• Written task
From the data that follows, report how many lines hold the string "Python", giving only the number.
-- Start Material shown --
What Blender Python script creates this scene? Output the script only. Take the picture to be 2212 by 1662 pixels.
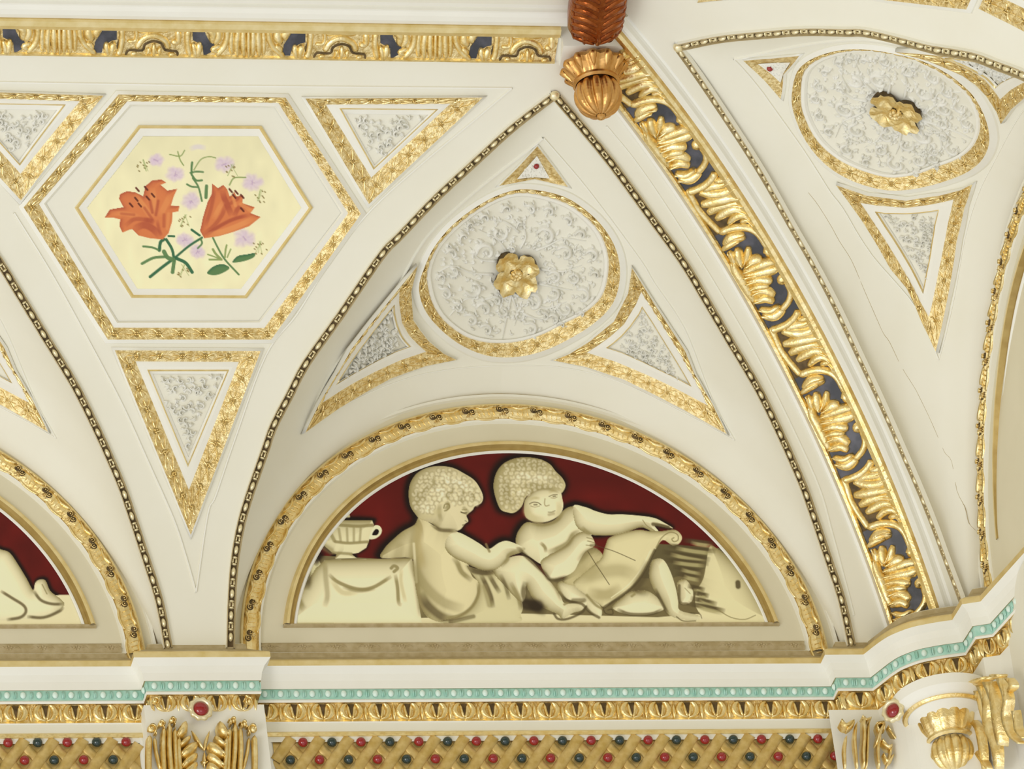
import bpy, math, random
import numpy as np
from mathutils import Matrix, Vector
random.seed(7)
for _o in list(bpy.data.objects): bpy.data.objects.remove(_o)
SC = bpy.context.scene; COL = SC.collection
# ------------------------------------------------------------------ camera (long lens, looking up at the vault from the hall floor)
CAM_F = 16492.6766                       # focal length in pixels of the 2212 x 1662 frame
CAM_P = np.array([-7.16387, -25.26324, -14.34066])
YAW, PIT, ROL = -.2782056, .5314181, -.1390785
def _rot(y, p, r):
    cy, sy, cp, sp, cr, sr = math.cos(y), math.sin(y), math.cos(p), math.sin(p), math.cos(r), math.sin(r)
    R = np.array([cy, sy, 0.]); F = np.array([-sy*cp, cy*cp, sp]); U = np.cross(R, F)
    return R*cr+U*sr, U*cr-R*sr, F
CR, CU, CF = _rot(YAW, PIT, ROL)
cam_d = bpy.data.cameras.new('camera'); cam_o = bpy.data.objects.new('camera', cam_d); COL.objects.link(cam_o)
cam_d.sensor_fit = 'HORIZONTAL'; cam_d.sensor_width = 36.; cam_d.lens = CAM_F*36./2212.
cam_d.clip_start = .5; cam_d.clip_end = 200.
cam_o.matrix_world = Matrix(((CR[0], CU[0], -CF[0], CAM_P[0]), (CR[1], CU[1], -CF[1], CAM_P[1]), (CR[2], CU[2], -CF[2], CAM_P[2]), (0, 0, 0, 1)))
SC.camera = cam_o
# ------------------------------------------------------------------ light: bright hall all round, tall windows on the left, warm bounce from the floor
W = bpy.data.worlds.new('hall_light'); SC.world = W; W.use_nodes = True
wn, wl = W.node_tree.nodes, W.node_tree.links
for n_ in list(wn): wn.remove(n_)
w_out = wn.new('ShaderNodeOutputWorld'); w_bg = wn.new('ShaderNodeBackground'); w_tc = wn.new('ShaderNodeTexCoord')
w_sp = wn.new('ShaderNodeSeparateXYZ'); w_rz = wn.new('ShaderNodeValToRGB'); w_rx = wn.new('ShaderNodeValToRGB'); w_mx = wn.new('ShaderNodeMix'); w_mx.data_type = 'RGBA'; w_mx.blend_type = 'MULTIPLY'
w_mz = wn.new('ShaderNodeMapRange'); w_mxr = wn.new('ShaderNodeMapRange')
wl.new(w_tc.outputs['Generated'], w_sp.inputs[0])
for mr, ax in ((w_mz, 2), (w_mxr, 0)):
    mr.inputs['From Min'].default_value = -1; mr.inputs['From Max'].default_value = 1
    wl.new(w_sp.outputs[ax], mr.inputs['Value'])
wl.new(w_mz.outputs[0], w_rz.inputs[0]); wl.new(w_mxr.outputs[0], w_rx.inputs[0])
def ramp(nd, stops):
    cr = nd.color_ramp
    while len(cr.elements) > 1: cr.elements.remove(cr.elements[-1])
    cr.elements[0].position = stops[0][0]; cr.elements[0].color = (*stops[0][1], 1)
    for p, c in stops[1:]:
        e = cr.elements.new(p); e.color = (*c, 1)
ramp(w_rz, [(0., (1.22, 1.24, 1.24)), (.28, (1.08, 1.08, 1.04)), (.44, (.86, .77, .54)), (.56, (.58, .49, .30)), (1., (.30, .26, .19))])
ramp(w_rx, [(0., (1.30, 1.31, 1.32)), (.35, (1.08, 1.08, 1.08)), (.65, (.78, .77, .74)), (1., (.55, .53, .48))])
w_mx.inputs[0].default_value = 1.
wl.new(w_rz.outputs[0], w_mx.inputs[6]); wl.new(w_rx.outputs[0], w_mx.inputs[7]); wl.new(w_mx.outputs[2], w_bg.inputs[0])
w_bg.inputs[1].default_value = .74; wl.new(w_bg.outputs[0], w_out.inputs[0])
def area(name, loc, tgt, size, power, col):
    d = bpy.data.lights.new(name, 'AREA'); d.shape = 'RECTANGLE'; d.size, d.size_y = size; d.energy = power; d.color = col
    o = bpy.data.objects.new(name, d); COL.objects.link(o); o.location = loc
    o.rotation_euler = (Vector(tgt)-Vector(loc)).to_track_quat('-Z', 'Y').to_euler()
area('window_light', (-11., -9., -7.), (.3, -.3, .8), (5., 6.), 520., (1., .99, .97))
area('front_area_light', (-1., -13., -9.), (.3, -.3, .8), (6., 4.), 110., (1., .97, .9))  # added area light from the front and below, no window known there
SC.view_settings.view_transform = 'Standard'; SC.view_settings.look = 'None'; SC.view_settings.gamma = 1.
SC.view_settings.use_curve_mapping = False; SC.view_settings.exposure = 0.
# ------------------------------------------------------------------ the place: bay width, corner, cove profile (quarter ellipse)
PB, CA, CA2 = 2.73844, 1.71957, 1.65020          # bay pitch, corner from bay centre along back wall / along right wall
EA, EC, E0 = 2.16320, 2.75219, -.87290
ARC = -.18                                        # centre height of the lunette arcs
def bS1(z):
    if z <= E0: return 0.
    q = (z-E0)/EC
    return EA-EA*math.sqrt(max(0., 1-q*q))
def zS1(b):
    b = min(b, EA); return max(-.30, E0+EC*math.sqrt(max(0., 1-((EA-b)/EA)**2)))
def lerp(x, xs, ys):
    if x <= xs[0]: return ys[0]
    for i in range(1, len(xs)):
        if x <= xs[i]:
            t = (x-xs[i-1])/(xs[i]-xs[i-1]); return ys[i-1]+(ys[i]-ys[i-1])*t
    return ys[-1]
ZM = [-.30, -.14, .019, .192, .37, .592, .678, .785, .888, 1.038, 1.223, 1.286, 1.39, 1.485, 1.569, 1.643]
XM = [1.250, 1.238, 1.225, 1.203, 1.16, 1.072, 1.036, .971, .908, .780, .623, .546, .414, .270, .134, .0]
ZP = [-.30, -.136, .039, .207, .378, .473, .641, .808, .966, 1.099, 1.212, 1.337, 1.483, 1.576, 1.643]
XP = [1.266, 1.256, 1.229, 1.182, 1.129, 1.095, 1.016, .920, .802, .696, .599, .459, .277, .133, .0]
def xch(z, s): return lerp(z, ZP, XP) if s > 0 else lerp(z, ZM, XM)
CB = [0, .1, .25, .45, .7, .93, 1.1, 1.31]; CZ = [1.057, 1.165, 1.262, 1.345, 1.45, 1.54, 1.59, 1.643]
def zV(x, b):
    if b > 1.305: return 9.
    b = max(b, 0.); zs = zS1(b); zs = max(zs, -.30); xc = xch(zs, 1 if x > 0 else -1); zc = lerp(b, CB, CZ)
    r = min(1., abs(x)/max(xc, 1e-6))
    return zs+(zc-zs)*(1-r*r)**(.6+.3*b)
def F_S1(x, b, z): return b-bS1(z)
def F_S2(x, b, z): return (zV(x, b)-z) if b > 0 else -1.
def F_W(b0): return lambda x, b, z: b-b0
ROFF = .2
def F_RIB(x, b, z): return (CA-x)+b-2*bS1(z)-ROFF
def ray(u, v):
    d = CF+CR*((u-1106)/CAM_F)-CU*((v-831)/CAM_F)
    return d/np.linalg.norm(d)
_hc = {}
def hitn(f, u, v):
    k = (id(f), round(u, 2), round(v, 2))
    if k in _hc: return _hc[k]
    d = ray(u, v); o = CAM_P; a = None; t = 25.5; ts = .18
    g0 = None
    while t < 34:
        x = o+d*t; g = f(x[0], -x[1], x[2])
        if g0 is not None and g < 0 <= g0:
            a, b = t-ts, t
            for _ in range(22):
                m = (a+b)/2; x = o+d*m
                if f(x[0], -x[1], x[2]) >= 0: a = m
                else: b = m
            break
        g0 = g; t += ts
    if a is None: raise ValueError('no hit %s %s' % (u, v))
    p = o+d*a; e = 2e-3
    g = np.array([f(p[0]+e, -p[1], p[2])-f(p[0]-e, -p[1], p[2]), f(p[0], -(p[1]+e), p[2])-f(p[0], -(p[1]-e), p[2]), f(p[0], -p[1], p[2]+e)-f(p[0], -p[1], p[2]-e)])
    n = g/max(1e-9, np.linalg.norm(g))
    _hc[k] = (p, n); return p, n
def hit(f, u, v, off=0.):
    """the point of surface f seen at photo position (u, v), lifted off it by off"""
    p, n = hitn(f, u, v)
    if off:
        d = ray(u, v); q = p+n*off; t = np.dot(q-CAM_P, n)/np.dot(d, n); return CAM_P+d*t
    return p
# ------------------------------------------------------------------ materials
def mat(name, col, rough=.5, metal=0., noise=None, bump=0., bscale=60., spec=.5, coat=0.):
    m = bpy.data.materials.new(name); m.use_nodes = True; nt = m.node_tree; b = nt.nodes['Principled BSDF']
    b.inputs['Base Color'].default_value = (*col, 1); b.inputs['Roughness'].default_value = rough; b.inputs['Metallic'].default_value = metal
    b.inputs['Specular IOR Level'].default_value = spec; b.inputs['Coat Weight'].default_value = coat
    if noise or bump:
        tc = nt.nodes.new('ShaderNodeTexCoord')
    if noise:
        c2, sc, lo, hi = noise
        nz = nt.nodes.new('ShaderNodeTexNoise'); nz.inputs['Scale'].default_value = sc; nz.inputs['Detail'].default_value = 5
        rp = nt.nodes.new('ShaderNodeValToRGB'); ramp(rp, [(lo, col), (hi, c2)])
        nt.links.new(tc.outputs['Object'], nz.inputs['Vector']); nt.links.new(nz.outputs[0], rp.inputs[0]); nt.links.new(rp.outputs[0], b.inputs['Base Color'])
    if bump:
        n2 = nt.nodes.new('ShaderNodeTexNoise'); n2.inputs['Scale'].default_value = bscale; n2.inputs['Detail'].default_value = 4
        bp = nt.nodes.new('ShaderNodeBump'); bp.inputs['Strength'].default_value = bump; bp.inputs['Distance'].default_value = .01
        nt.links.new(tc.outputs['Object'], n2.inputs['Vector']); nt.links.new(n2.outputs[0], bp.inputs['Height']); nt.links.new(bp.outputs[0], b.inputs['Normal'])
    return m
M = {}
M['cream'] = mat('cream_paint', (.83, .81, .715), .55, noise=((.81, .785, .675), 3.5, .35, .75), bump=.05, bscale=25)
M['white'] = mat('white_paint', (.87, .86, .80), .5, noise=((.84, .825, .76), 5, .35, .75), bump=.04, bscale=30)
M['plaster'] = mat('plaster', (.84, .83, .775), .6, noise=((.76, .75, .68), 14, .4, .7), bump=.3, bscale=60)
M['tan'] = mat('tan_paint', (.74, .69, .53), .55, noise=((.70, .65, .49), 4, .35, .75))
M['gold'] = mat('gold_leaf', (.84, .64, .27), .34, 1., noise=((.98, .84, .50), 30, .35, .7), bump=.25, bscale=90)
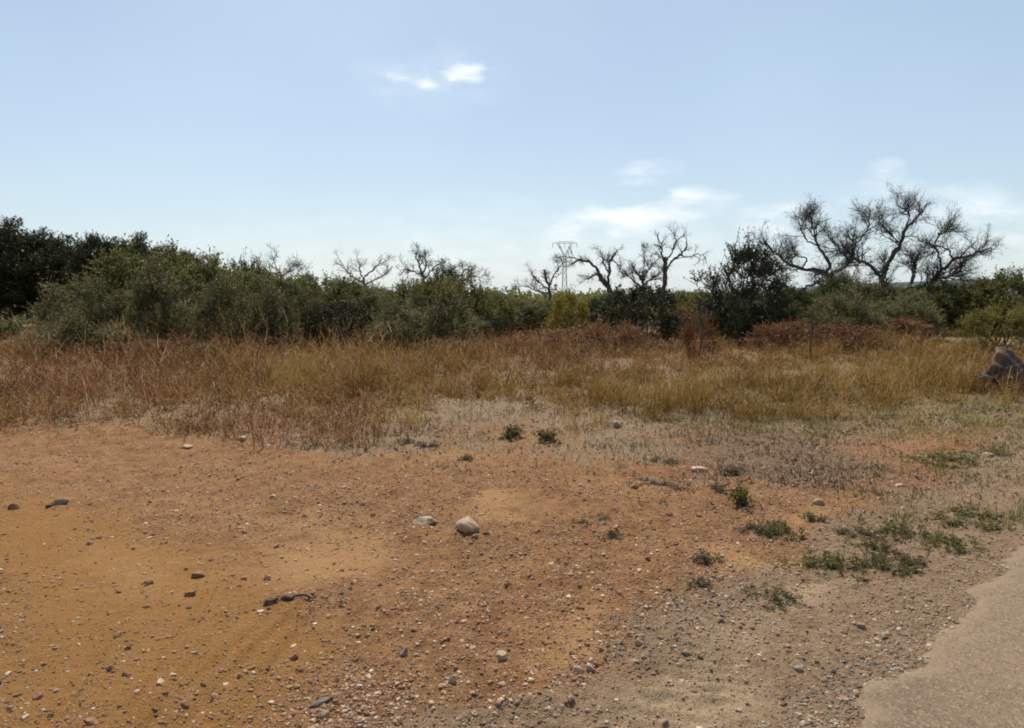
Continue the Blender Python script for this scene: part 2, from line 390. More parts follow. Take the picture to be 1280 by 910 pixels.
# ------------------------------------------------------------------ foliage generator
def foliage(name, mat, rx, ry, h, nclump, nsprig, nleaf, clump_r, sprig_l, leaf_l, leaf_w, zc=.45, zr=.56, zmin=.04, up=.5, spikes=0, jag=.45, shell=.55, seed=0):
    """leafy crown: clumps on a lumpy ellipsoid, each clump a burst of sprigs, each sprig carrying leaves"""
    global rng
    rng = np.random.default_rng(1000+seed)
    d = rdir(nclump*3); d = d[(d[:, 2] > -.75)][:nclump]; n = len(d)
    az = np.arctan2(d[:, 1], d[:, 0])
    lump = 1-jag*.5+jag*fbm(az*1.3+seed*3.1, d[:, 2]*2.2+seed, 3, seed+5)*1.1
    rad = (shell+(1-shell)*rng.uniform(0, 1, n)**.5)*lump
    C = np.stack([d[:, 0]*rx*rad, d[:, 1]*ry*rad, h*zc+d[:, 2]*h*zr*rad], -1)
    C = C[C[:, 2] > zmin*h]; n = len(C)
    ct = rng.uniform(0, 1, n)*.55+.45*fbm(C[:, 0]*1.2, C[:, 2]*1.2, 2, seed)
    outw = unit(C-np.array([0, 0, h*zc*.8]))
    D = unit(np.repeat(outw, nsprig, 0)*.7+rdir(n*nsprig)*.95+np.array([0, 0, up]))
    B = np.repeat(C, nsprig, 0)+rng.normal(size=(n*nsprig, 3))*clump_r*.45
    SL = sprig_l*rng.uniform(.5, 1.25, n*nsprig); T = np.repeat(ct, nsprig)+rng.normal(size=n*nsprig)*.1
    if spikes:
        top = np.argsort(C[:, 2]+rng.normal(size=n)*h*.1)[-max(4, n//3):]
        k = rng.choice(top, spikes); B = np.concatenate([B, C[k]]); D = np.concatenate([D, unit(rdir(spikes)*.35+np.array([0, 0, 1.]))])
        SL = np.concatenate([SL, sprig_l*rng.uniform(1.2, 2.6, spikes)]); T = np.concatenate([T, ct[k]])
    ns = len(B); u = rng.uniform(.05, 1, (ns, nleaf))
    P = B[:, None]+D[:, None]*(SL[:, None]*u)[..., None]
    LD = unit(D[:, None]*.8+rng.normal(size=(ns, nleaf, 3))*.75)
    P = P.reshape(-1, 3); LD = LD.reshape(-1, 3); m = len(P)
    L = leaf_l*rng.uniform(.6, 1.3, m); W = leaf_w*rng.uniform(.6, 1.3, m)
    T = np.repeat(T, nleaf)+rng.normal(size=m)*.06
    ok = P[:, 2] > .01; P, LD, L, W, T = P[ok], LD[ok], L[ok], W[ok], T[ok]
    v, q = leaf_batch(P, LD, L, W)
    fme = mesh(name, v, q, mat, np.repeat(np.clip(T, 0, 1), 4))
    return fme, C, (B, D, SL)
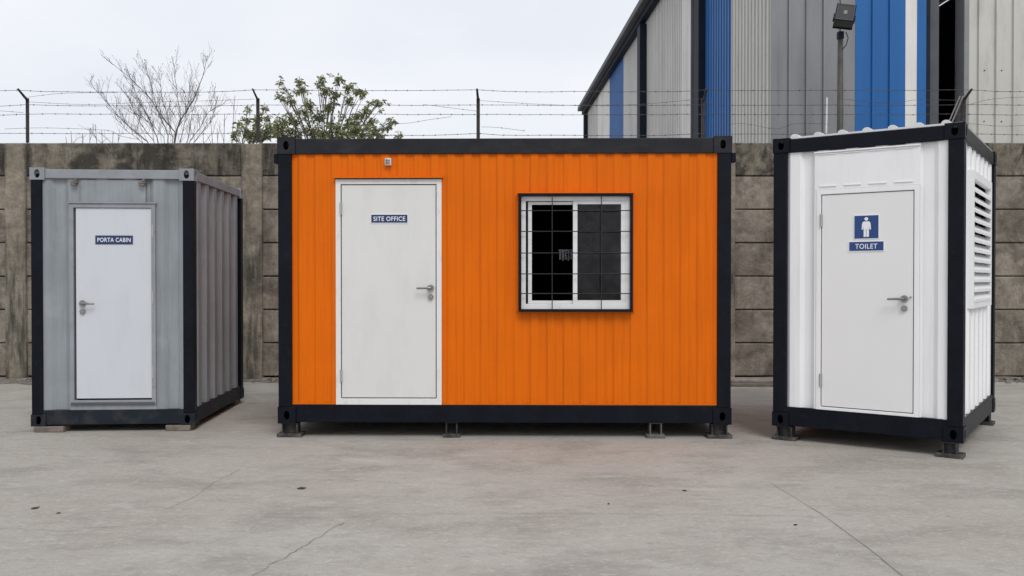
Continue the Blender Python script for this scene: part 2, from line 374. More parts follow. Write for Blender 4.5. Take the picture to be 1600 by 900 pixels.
def text_mesh(name, body, m, parent, cx, y, cz, height, width=None, bold=.0):
    cu = bpy.data.curves.new('text', 'FONT'); cu.body = body; cu.size = 1; cu.align_x = 'CENTER'; cu.align_y = 'CENTER'
    cu.offset = bold; cu.extrude = .01; cu.space_character = 1.08
    to = bpy.data.objects.new('text', cu); C.objects.link(to)
    bpy.context.view_layer.update()
    me = bpy.data.meshes.new_from_object(to.evaluated_get(bpy.context.evaluated_depsgraph_get()))
    bpy.data.objects.remove(to)
    xs = [v.co.x for v in me.vertices]; ys = [v.co.y for v in me.vertices]
    w, h = max(xs) - min(xs), max(ys) - min(ys); mx_, my_ = (max(xs) + min(xs)) / 2, (max(ys) + min(ys)) / 2
    sy = height / h; sx = (width / w) if width else sy
    for v in me.vertices:
        v.co = Vector(((v.co.x - mx_) * sx, -v.co.z * .08, (v.co.y - my_) * sy))
    me.name = name; me.materials.clear(); me.materials.append(M[m])
    o = bpy.data.objects.new(name, me); C.objects.link(o); o.parent = parent; o.location = (cx, y, cz)
    return o

# ------------------------------------------------------------------ ground and its marks
g = bpy.data.meshes.new('ground')
g.from_pydata([(-250, -150, 0), (250, -150, 0), (250, 350, 0), (-250, 350, 0)], [], [(0, 1, 2, 3)]); g.materials.append(M['ground'])
ground = bpy.data.objects.new('ground', g); C.objects.link(ground); struct(ground)
ground['label'] = 'pale worn concrete yard with faint cracks and stains'

def ribbon(name, pts, w, m, z=.004, jit=.02, sub=8, parent=ground):
    P = []
    for a, b in zip(pts[:-1], pts[1:]):
        for k in range(sub): P.append((a[0] + (b[0] - a[0]) * k / sub + random.uniform(-jit, jit), a[1] + (b[1] - a[1]) * k / sub + random.uniform(-jit, jit)))
    P.append(pts[-1]); vs = []; fs = []
    for i, p in enumerate(P):
        q = P[min(i + 1, len(P) - 1)]; r = P[max(i - 1, 0)]
        d = Vector((q[0] - r[0], q[1] - r[1], 0)).normalized(); n = Vector((-d.y, d.x, 0))
        ww = w * random.uniform(.45, 1.2) * (.25 if i in (0, len(P) - 1) else 1)
        vs += [(p[0] + n.x * ww / 2, p[1] + n.y * ww / 2, z), (p[0] - n.x * ww / 2, p[1] - n.y * ww / 2, z)]
        if i: fs.append((2 * i - 2, 2 * i - 1, 2 * i + 1, 2 * i))
    return MB().add(vs, fs).build(name, m, parent, recalc=False)
ribbon('crack', [(-1.03, 5.42), (-1.10, 5.20), (-1.16, 4.95), (-1.22, 4.75), (-1.31, 4.45), (-1.42, 4.2), (-1.6, 3.7)], .0055, 'crack', jit=.012)
ribbon('crack', [(-2.13, 6.95), (-2.2, 6.5), (-2.19, 6.0), (-2.26, 5.7)], .004, 'joint', jit=.012)
ribbon('crack', [(-3.9, 5.0), (-3.2, 5.3), (-2.7, 5.22), (-2.2, 5.4)], .004, 'joint', z=.0045, jit=.02)
ribbon('control_joint', [(1.90, 6.5), (1.975, 5.6), (1.985, 4.9), (1.97, 4.4), (1.96, 3.4), (1.95, 1.5)], .0055, 'joint2', jit=.001)
ribbon('control_joint', [(-1.1, 5.6), (0.6, 5.62), (2.0, 5.55)], .003, 'joint', z=.0045, jit=.006)

# ragged dirt strip along the foot of the wall
vs, fs = [], []
n = 220
for i in range(n):
    x = -16 + 34 * i / (n - 1)
    vs += [(x, 12.72 - .16 * math.sin(x * 1.1) * math.sin(x * 2.3 + 1) - random.uniform(0, .16), .004), (x, 13.2, .008)]
    if i: fs.append((2 * i - 2, 2 * i, 2 * i + 1, 2 * i - 1))
d = MB().add(vs, fs).build('dirt_strip', 'dirt', recalc=False); struct(d)
d['label'] = 'ragged strip of dirt and broken concrete along the foot of the wall'

# rubble: uncountable small stones on that strip
mb = MB()
for k in range(700):
    x = random.uniform(-9, 9.5); y = 13.05 - abs(random.gauss(0, .16)) - .02; s = random.choice((.008, .012, .018, .03)) * random.uniform(.7, 1.3)
    if k < 60: s = random.uniform(.03, .06); y = 13.0 - random.uniform(0, .08)
    vv = [(x + sx * s * random.uniform(.6, 1.3), y + sy * s * random.uniform(.5, 1), .006 + sz * s * random.uniform(.6, 1)) for sz in (0, 1) for sy in (-1, 1) for sx in (-1, 1)]
    mb.add(vv, [(0, 2, 3, 1), (4, 5, 7, 6), (0, 1, 5, 4), (2, 6, 7, 3), (0, 4, 6, 2), (1, 3, 7, 5)])
tag(mb.build('rubble', 'stone'), 'small broken stones scattered along the foot of the concrete wall', 'rubble', kind='stuff')

# ------------------------------------------------------------------ precast concrete wall
wall = empty('concrete_wall', (0, 13.1, 0))
tag(wall, 'weathered grey precast concrete panel wall with columns and dark algae stains along its top', 'wall')
WT = 3.534; PH = .4965; COLX = [-18.13 + 3.495 * k for k in range(12)]   # a column centre at -7.36 is made below
COLX = [-7.36 + 3.505 * k for k in range(-3, 7)]
cm = MB().box(-.155, .155, -.05, .2, 0, WT - .025).build('column', 'column', wall, bevel=.018)
cm.location = (COLX[0], 0, 0)
protos = {}
def slab_mesh(kind, seed):
    rnd = random.Random(seed)
    b = bmesh.new()
    nx = 10; w = 3.505 - .31 + .06; vs = []
    L0 = -w / 2
    mb = MB(); y0, y1 = 0, .07
    top = PH - .010
    fr = [(L0 + w * i / nx, rnd.uniform(-.004, .004), rnd.uniform(-.005, .0)) for i in range(nx + 1)]
    for (x, a, tt) in fr:
        vs += [(x, y0 + a + .008, 0.001 - tt * .6), (x, y0 + a, .014), (x, y0 + a, top - .014 + tt), (x, y0 + a + .010, top + tt), (x, y1, top + tt), (x, y1, 0)]
    fs = []
    for i in range(nx):
        for k in range(6):
            q = (k + 1) % 6
            fs.append((i * 6 + k, i * 6 + q, (i + 1) * 6 + q, (i + 1) * 6 + k))
    fs += [tuple(range(6)), tuple(nx * 6 + k for k in range(6))]
    mb.add(vs, fs)
    o = mb.build('wall_panel', kind, wall)
    return o
pbase = [slab_mesh('panel', s) for s in range(5)]; ptop = [slab_mesh('panel_top', s + 9) for s in range(3)]
used = set()
for k in range(len(COLX)):
    if k:
        c = cm.copy(); C.objects.link(c); c.parent = wall; c.location = (COLX[k], random.uniform(-.006, .006), random.uniform(-.004, .006))
    if k == len(COLX) - 1: break
    cx = (COLX[k] + COLX[k + 1]) / 2
    for r in range(7):
        src = random.choice(ptop if r == 6 else pbase)
        if src.name in used:
            o = src.copy(); C.objects.link(o); o.parent = wall
        else: o = src
        used.add(src.name)
        o.location = (cx + random.uniform(-.008, .008), random.uniform(-.010, .012), .058 + r * PH)
for o in pbase + ptop:
    if o.name not in used: bpy.data.objects.remove(o)
MB().box(-18, 17.5, .074, .095, .0, 3.52).build('joint_backing', 'fill', wall)  # dark sheet added so no sky light shows through the joints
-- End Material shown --
• Problem solution
3